Après deux mois de répétitions le groupe se retrouve sur la scène d’une petite salle au milieu des blocs de la cité Atome à Bischeim. Toute une troupe se déplace dans la banlieue nord de Strasbourg le samedi 4 avril 1981.
Tout le Lion Rouge était là ! C’était assez dingue. Surtout avec Le Chien qui triturait ses manettes avec un son psyché-indus qui recouvrait tout par moment. Ce gars-là était véritablement frappé !
Au centre des regards il y a Loukoum. Léopard moulé au corps, cheveux décolorés, voix rauque de féline. À la scène comme à la ville elle passe instantanément du ronronnement au coup de griffe. Impossible pour elle de passer inaperçue !
On y était allé avec Didier Poux et on avait surtout découvert Loukoum… On faisait des allers-retours pour acheter des bières pas loin, et il devait y avoir un fleuriste à côté parce qu’on a acheté une rose (une seule, y faut quand même pas déconner) pour elle. De retour dans la salle, Didier s’est senti con avec cette rose et à commencé à se dégonfler, alors j’ai ouvert une bière, j’ai mis la rose dedans, coincé le tout dans les mains de Didier et on est allé lui offrir ça pendant qu’elle chantait. On devait passer pour de vrais crétins, mais on était assez contents de nous…
Toxique n’est pas rôdé, loin de là, mais compense en jouant la carte du volume. Tout à fond ! Ils ont une image, l’attitude, et personne ne se doute encore que ce concert chaotique à plus d’un titre restera le seul qu’ils donneront.
Pour couronner le tout, Philippe avait des soucis avec son synthé et donc un bruit de fond pas possible ! A la fin, Didier Poux m’a dit que ça lui rappelait Metal Urbain ! Il y avait beaucoup de monde et pas que des cools puisque ma basse avait disparu.

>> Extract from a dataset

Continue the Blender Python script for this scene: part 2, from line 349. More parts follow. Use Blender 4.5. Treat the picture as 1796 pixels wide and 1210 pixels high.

A la suite de ce premier essai, Loukoum file vers d’autres horizons. Elle réapparaitra avec la première mouture de ’A’ Bomb au mois de mai 1982 pour une session FR3 de six titres. Florent, le batteur, annonce également à ses camarades qu’il s’en va.
Septembre 1981 voit l’arrivée de Marcel derrière les fûts et surtout celle de Arnaud dit Renégat au chant. En juin 1982, le groupe redistribue complètement les rôles : Arnaud (chant et guitare), Gilles (basse) et Ronan (batterie).
Les Dernières Nouvelles d’Alsace consacrent un article en pleine page à Toxique et sa clique le 30 juin 1982 en mettant l’accent sur le phénomène de société plutôt que sur le groupe et posent cette question : les punks dérangent-ils encore ?
Nous comptions parmi les tous premiers Ronan et moi. Nous puisions tout ce que nous pouvions trouver depuis l’Angleterre, sans nul rapport avec ce qui existait en France, pour alimenter notre crise de pré ados. Quand nous avons décidé de commencer le groupe, je crois aussi que l’on s’est hâté un peu trop vite pour le choix des autres. Des mecs avec leur déguisements, mais sans aucune autre conviction que celle de devenir leader ou quelque chose comme çà, qui se sont plus ou moins servi du groupe pour voir leur bobine dans le journal, comme tremplin, et nous tourner le dos en nous ignorant par la suite. Après le bla-bla journalistique ou la pure malveillance dont on a fait l’objet, je crois surtout qu’on faisait peur. Une espèce de miroir. Quand tu déranges et que tu es jeune, on fait tout pour te faire disparaître.
Au-delà de la merveilleuse et aveuglante rampe de spots sous laquelle gisent les illusions, avec ce que cela suppose d’âpreté et de découragement, la fin de Toxique au début de 1983 sonne aussi le glas d’une ingénuité, d’un élan de rébellion lié au rock local depuis 1977.